# GIVEN INFORMATION start

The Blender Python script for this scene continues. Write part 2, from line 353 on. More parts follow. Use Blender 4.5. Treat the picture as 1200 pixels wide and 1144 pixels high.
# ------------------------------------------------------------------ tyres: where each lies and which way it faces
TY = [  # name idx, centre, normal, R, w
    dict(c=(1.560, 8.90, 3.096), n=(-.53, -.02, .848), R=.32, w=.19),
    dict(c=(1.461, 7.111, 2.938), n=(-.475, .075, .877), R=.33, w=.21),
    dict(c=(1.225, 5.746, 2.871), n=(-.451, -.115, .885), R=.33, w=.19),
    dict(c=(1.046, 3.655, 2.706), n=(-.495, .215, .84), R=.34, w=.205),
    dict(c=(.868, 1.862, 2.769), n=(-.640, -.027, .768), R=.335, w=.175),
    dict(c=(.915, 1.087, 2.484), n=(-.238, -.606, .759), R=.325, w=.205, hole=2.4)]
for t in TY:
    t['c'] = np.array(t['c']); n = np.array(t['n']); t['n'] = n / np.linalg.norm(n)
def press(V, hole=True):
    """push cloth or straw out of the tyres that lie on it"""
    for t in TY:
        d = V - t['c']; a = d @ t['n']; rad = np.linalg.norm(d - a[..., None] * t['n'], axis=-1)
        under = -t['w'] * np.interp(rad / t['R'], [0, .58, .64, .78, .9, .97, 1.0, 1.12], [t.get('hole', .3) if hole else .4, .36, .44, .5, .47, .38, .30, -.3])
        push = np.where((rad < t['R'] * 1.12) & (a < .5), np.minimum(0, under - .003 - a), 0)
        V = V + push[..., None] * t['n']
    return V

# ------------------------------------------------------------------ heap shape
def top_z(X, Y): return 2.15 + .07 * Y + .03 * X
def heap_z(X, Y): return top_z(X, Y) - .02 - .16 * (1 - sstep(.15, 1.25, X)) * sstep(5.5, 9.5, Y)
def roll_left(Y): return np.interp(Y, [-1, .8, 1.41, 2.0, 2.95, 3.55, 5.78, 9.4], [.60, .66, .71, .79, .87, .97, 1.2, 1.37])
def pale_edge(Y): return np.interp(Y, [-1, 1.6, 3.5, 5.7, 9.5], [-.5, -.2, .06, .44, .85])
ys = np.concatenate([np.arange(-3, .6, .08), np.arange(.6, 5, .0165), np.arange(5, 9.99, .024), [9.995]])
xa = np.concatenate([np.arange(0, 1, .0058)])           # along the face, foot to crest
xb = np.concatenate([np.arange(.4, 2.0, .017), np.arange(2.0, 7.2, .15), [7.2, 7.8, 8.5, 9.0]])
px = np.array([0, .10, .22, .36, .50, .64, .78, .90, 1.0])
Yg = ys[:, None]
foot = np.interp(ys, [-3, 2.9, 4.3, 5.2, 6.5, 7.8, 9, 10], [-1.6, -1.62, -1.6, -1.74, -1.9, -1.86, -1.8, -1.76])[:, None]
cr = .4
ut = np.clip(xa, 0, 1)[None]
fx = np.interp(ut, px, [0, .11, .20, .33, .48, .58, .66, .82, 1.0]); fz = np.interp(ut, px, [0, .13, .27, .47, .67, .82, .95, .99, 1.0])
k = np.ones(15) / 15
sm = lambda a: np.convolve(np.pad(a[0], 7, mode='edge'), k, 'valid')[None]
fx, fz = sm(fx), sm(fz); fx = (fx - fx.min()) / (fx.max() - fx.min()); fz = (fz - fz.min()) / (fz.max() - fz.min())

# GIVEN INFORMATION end

§ SHORT TASK
Reproduce the full listing exactly.

§ COMPLETE OUTPUT
The Blender Python script for this scene continues. Write part 2, from line 353 on. More parts follow. Use Blender 4.5. Treat the picture as 1200 pixels wide and 1144 pixels high.
# ------------------------------------------------------------------ tyres: where each lies and which way it faces
TY = [  # name idx, centre, normal, R, w
    dict(c=(1.560, 8.90, 3.096), n=(-.53, -.02, .848), R=.32, w=.19),
    dict(c=(1.461, 7.111, 2.938), n=(-.475, .075, .877), R=.33, w=.21),
    dict(c=(1.225, 5.746, 2.871), n=(-.451, -.115, .885), R=.33, w=.19),
    dict(c=(1.046, 3.655, 2.706), n=(-.495, .215, .84), R=.34, w=.205),
    dict(c=(.868, 1.862, 2.769), n=(-.640, -.027, .768), R=.335, w=.175),
    dict(c=(.915, 1.087, 2.484), n=(-.238, -.606, .759), R=.325, w=.205, hole=2.4)]
for t in TY:
    t['c'] = np.array(t['c']); n = np.array(t['n']); t['n'] = n / np.linalg.norm(n)
def press(V, hole=True):
    """push cloth or straw out of the tyres that lie on it"""
    for t in TY:
        d = V - t['c']; a = d @ t['n']; rad = np.linalg.norm(d - a[..., None] * t['n'], axis=-1)
        under = -t['w'] * np.interp(rad / t['R'], [0, .58, .64, .78, .9, .97, 1.0, 1.12], [t.get('hole', .3) if hole else .4, .36, .44, .5, .47, .38, .30, -.3])
        push = np.where((rad < t['R'] * 1.12) & (a < .5), np.minimum(0, under - .003 - a), 0)
        V = V + push[..., None] * t['n']
    return V

# ------------------------------------------------------------------ heap shape
def top_z(X, Y): return 2.15 + .07 * Y + .03 * X
def heap_z(X, Y): return top_z(X, Y) - .02 - .16 * (1 - sstep(.15, 1.25, X)) * sstep(5.5, 9.5, Y)
def roll_left(Y): return np.interp(Y, [-1, .8, 1.41, 2.0, 2.95, 3.55, 5.78, 9.4], [.60, .66, .71, .79, .87, .97, 1.2, 1.37])
def pale_edge(Y): return np.interp(Y, [-1, 1.6, 3.5, 5.7, 9.5], [-.5, -.2, .06, .44, .85])
ys = np.concatenate([np.arange(-3, .6, .08), np.arange(.6, 5, .0165), np.arange(5, 9.99, .024), [9.995]])
xa = np.concatenate([np.arange(0, 1, .0058)])           # along the face, foot to crest
xb = np.concatenate([np.arange(.4, 2.0, .017), np.arange(2.0, 7.2, .15), [7.2, 7.8, 8.5, 9.0]])
px = np.array([0, .10, .22, .36, .50, .64, .78, .90, 1.0])
Yg = ys[:, None]
foot = np.interp(ys, [-3, 2.9, 4.3, 5.2, 6.5, 7.8, 9, 10], [-1.6, -1.62, -1.6, -1.74, -1.9, -1.86, -1.8, -1.76])[:, None]
cr = .4
ut = np.clip(xa, 0, 1)[None]
fx = np.interp(ut, px, [0, .11, .20, .33, .48, .58, .66, .82, 1.0]); fz = np.interp(ut, px, [0, .13, .27, .47, .67, .82, .95, .99, 1.0])
k = np.ones(15) / 15
sm = lambda a: np.convolve(np.pad(a[0], 7, mode='edge'), k, 'valid')[None]
fx, fz = sm(fx), sm(fz); fx = (fx - fx.min()) / (fx.max() - fx.min()); fz = (fz - fz.min()) / (fz.max() - fz.min())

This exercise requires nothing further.